President Emmanuel Macron's plan to revive France's sluggish birth rate sparked an outcry on Wednesday, with feminists and left-wing politicians accusing him of seeking to control women's bodies.


During a press-conference on Tuesday, Macron said France needed to pursue what he called "demographic rearmament".

The president pledged to offer a better parental leave and combat infertility -- which he called "the taboo of the century".

"Leave our uteruses alone," Anne-Cecile Mailfert, head of the Women's Foundation, said on X, formerly Twitter.

The CIDFF, an association that helps women and families, expressed "deep concern."

"The implementation of natalist policies, profoundly contrary to the autonomy of women, constitutes a worrying political and social regression," the association said.

READ MORE: Macron seeks to revive presidency with plans for schools, parents and healthcare

Left-wing politicians also slammed the proposals.

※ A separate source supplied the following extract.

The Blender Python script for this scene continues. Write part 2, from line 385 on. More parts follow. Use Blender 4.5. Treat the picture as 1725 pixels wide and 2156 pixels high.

"Women's bodies are not a weapon," said Alexis Corbiere, a lawmaker with the left-wing France Unbowed (LFI) party.

In her criticism of Macron's plan, Green party leader Marine Tondelier evoked Margaret Atwood's novel "The Handmaid's Tale" portraying a dystopian future in which women are enslaved by men.


The spokesman for the Socialist party in parliament, Arthur Delaporte, denounced "natalist injunctions".

By contrast, the far-right National Rally (RN) welcomed the pledge to boost birth rates, with spokesman Philippe Ballard calling for a "family ministry" in France.

Last year, France registered 678,000 births, a drop of 6.6 percent from the previous year. It was the lowest annual rate since World War II.

French lawmakers on Wednesday took a first step towards anchoring access to abortion in the French constitution. The legislation would offer women a "guaranteed freedom" to end pregnancies -- stopping short of a full right to abortion.